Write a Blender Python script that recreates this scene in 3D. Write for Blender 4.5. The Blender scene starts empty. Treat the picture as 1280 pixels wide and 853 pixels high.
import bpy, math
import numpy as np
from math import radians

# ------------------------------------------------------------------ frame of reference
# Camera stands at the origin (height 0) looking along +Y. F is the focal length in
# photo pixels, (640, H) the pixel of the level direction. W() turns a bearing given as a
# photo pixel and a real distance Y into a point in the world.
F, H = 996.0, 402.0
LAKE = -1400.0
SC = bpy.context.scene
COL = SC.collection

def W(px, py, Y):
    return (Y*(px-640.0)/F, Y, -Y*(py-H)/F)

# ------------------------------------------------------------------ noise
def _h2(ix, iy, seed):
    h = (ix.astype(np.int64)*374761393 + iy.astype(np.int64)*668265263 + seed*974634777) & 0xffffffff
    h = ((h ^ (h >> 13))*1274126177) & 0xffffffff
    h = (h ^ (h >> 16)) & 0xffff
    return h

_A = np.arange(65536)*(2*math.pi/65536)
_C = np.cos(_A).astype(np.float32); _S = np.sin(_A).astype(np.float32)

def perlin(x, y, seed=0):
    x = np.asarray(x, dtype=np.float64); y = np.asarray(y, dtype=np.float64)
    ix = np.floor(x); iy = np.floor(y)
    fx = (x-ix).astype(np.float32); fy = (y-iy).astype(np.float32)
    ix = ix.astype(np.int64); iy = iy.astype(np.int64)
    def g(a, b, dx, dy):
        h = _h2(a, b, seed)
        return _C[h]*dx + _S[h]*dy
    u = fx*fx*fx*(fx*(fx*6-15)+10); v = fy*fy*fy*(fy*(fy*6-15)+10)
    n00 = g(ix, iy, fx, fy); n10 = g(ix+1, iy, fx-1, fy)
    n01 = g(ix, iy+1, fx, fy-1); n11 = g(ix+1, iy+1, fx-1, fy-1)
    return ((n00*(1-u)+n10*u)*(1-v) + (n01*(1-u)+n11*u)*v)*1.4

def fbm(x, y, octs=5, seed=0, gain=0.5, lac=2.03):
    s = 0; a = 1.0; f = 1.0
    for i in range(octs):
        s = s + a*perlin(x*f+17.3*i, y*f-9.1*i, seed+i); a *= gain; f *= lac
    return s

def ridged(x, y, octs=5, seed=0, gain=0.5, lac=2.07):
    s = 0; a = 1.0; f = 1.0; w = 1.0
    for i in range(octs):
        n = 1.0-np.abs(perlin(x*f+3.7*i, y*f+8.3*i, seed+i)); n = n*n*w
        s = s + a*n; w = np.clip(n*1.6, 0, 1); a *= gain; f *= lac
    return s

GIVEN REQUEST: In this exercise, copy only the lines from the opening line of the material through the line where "from math import radians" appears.

ANSWER TO THIS EXERCISE:
Write a Blender Python script that recreates this scene in 3D. Write for Blender 4.5. The Blender scene starts empty. Treat the picture as 1280 pixels wide and 853 pixels high.
import bpy, math
import numpy as np
from math import radians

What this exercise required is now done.